For some reason, one genre becomes a ruse for the other here. The film tries to be oversmart by presenting itself as a supernatural thriller, only to reveal that the truth is far more ordinary (and mediocre). Usually, we see a few scenes or characters that are red herrings to outwit the viewer. Here, the entire film is a red herring. It goes to great and foolish lengths to play out in spooky designs. The deafening sound effects aside, the narrative pretends painfully hard to be a paranormal ride. 
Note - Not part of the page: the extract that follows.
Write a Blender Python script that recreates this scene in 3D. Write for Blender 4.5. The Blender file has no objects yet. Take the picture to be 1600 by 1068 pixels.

For instance, there’s Radhika’s personal angle. Her mother casually mentions that she chats with her son’s spirit from time to time. A scene is specially inserted, where the obviously disturbed lady is seen serving dinner to an empty chair. There’s more. Some video footage shows one of the victims to be clearly possessed before killing himself. Radhika herself goes through an endless scene of terror in her apartment, where creaky doors and little-girl whispers and horny lights suggest that there’s an otherworldly presence. She also keeps hearing her dead brother’s voice calling out her name, and has a nightmare that features her waking up on the flyover with zombie-like figures. The only reason the viewer might get outwitted is because the revelation – the identity of the perpetrator – is too witless to comprehend. You can almost hear the film go “gotcha!” not to the confuddled viewer, but to itself. It’s a distinctly Zee5 issue, too, because some of the most harebrained twists in Hindi cinema have come from this platform in the last year alone. 

Alaya F in U Turn
Alaya F in U Turn

The sheer audacity to be this misleading is one thing; the awful execution is another. At one point in the beginning, we see a character riding his motorbike on the flyover. The staging is so poor that all the slow-moving motorists behind him look less like background figures and more like bike-gang goons dutifully following their leader in Ghulam (1998) or Josh (2000). Then there’s the introduction of Radhika as a ‘modern’ girl off the bat so that we suspect she’s complicit in this whole thing and deserves the rollercoaster journey. It’s presented like a millennial illness of sorts, where her carefree attitude to life – condoms, whisky and vodka are mentioned in the first exchange with her mother – is arguably what gets her into trouble. She smokes and speaks like the kind of character who is smoking and speaking to make a statement about how flimsy she is. When her chocolate-boy colleague (Aashim Gulati, better known as Salim from Taj: Divided by Blood) asks her if she’s ever gone steady, she replies that she’d rather chill in a friends-with-benefits-style arrangement. He then snuffs her advances for a post-date coffee, a moment that implies she needs romance and stability to be a happier woman. She watches him in admiration as he drives away, leaving her to look like a broken woman who’s asking for the horror that befalls her. Where have we heard that before?

This overselling is a classic trait of a regressive movie that’s too busy posing as a sermon on good and bad grief. In the end, however, the irony is almost too good to be true. Think about it. The film itself mirrors one of those shady offenders on the flyover – what with its illegal u-turn on tone, treatment and logic. Naturally, it dies a slow and painful death for being a bad boy.